Recently, DARPA-funded scientists designed and crafted a breakthrough microprocessor that combines many of the best traits of electrons and photons on a single chip. The result is a remarkable and elegant hybrid microtechnology that boggles the mind for the intricate complexity of its sub-Lilliputian architecture. To appreciate the engineering acumen involved in the development of this chip and its tens of millions of resident electronic and photonic components, DARPA has produced an annotated, graphical tour of the new chip’s innards.

Two DARPA programs are pushing to develop the electronic-photonic integrated chip.

Photonically Optimized Embedded Microprocessors (POEM)

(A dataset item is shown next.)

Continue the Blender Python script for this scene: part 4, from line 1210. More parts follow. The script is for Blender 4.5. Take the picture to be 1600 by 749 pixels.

The POEM program aims to address electrical communications link limitations by developing chip-scale, integrated photonic technology to enable seamless intrachip and offchip photonic communications that provide the required bandwidth with low energy/bit. The POEM program will exploit wavelength division multiplexing (WDM), allowing much higher bandwidth capacity per link, which is imperative to meeting the communication needs of future microprocessors. Such a capability would propel the microprocessor onto a new performance trajectory and impact the actual runtime performance of DoD-relevant computing tasks for power-starved embedded applications and supercomputing. The challenges in realizing POEM technology are developing CMOS and DRAM-compatible photonic links that are spectrally broad, operate at high bit-rates with very low power dissipation, and are tightly integrated with electronic drivers. Ultimately, the goal of POEM is to demonstrate photonic technologies that can be integrated within embedded microprocessors and enable seamless, energy-efficient, high-capacity communications within and between the microprocessor and DRAM. It is envisioned that POEM technology will be especially useful to military platforms where extreme performance coupled with low size, weight, and power is a necessity (e.g. UAVs, and satellites).

Power Efficiency Revolution for Embedded Computing Technologies (PERFECT) The power efficiency revolution for embedded computing technologies (PERFECT) program seeks to improve computational capability by improving power efficiency for embedded computer systems and providing more computing per watt of electrical power.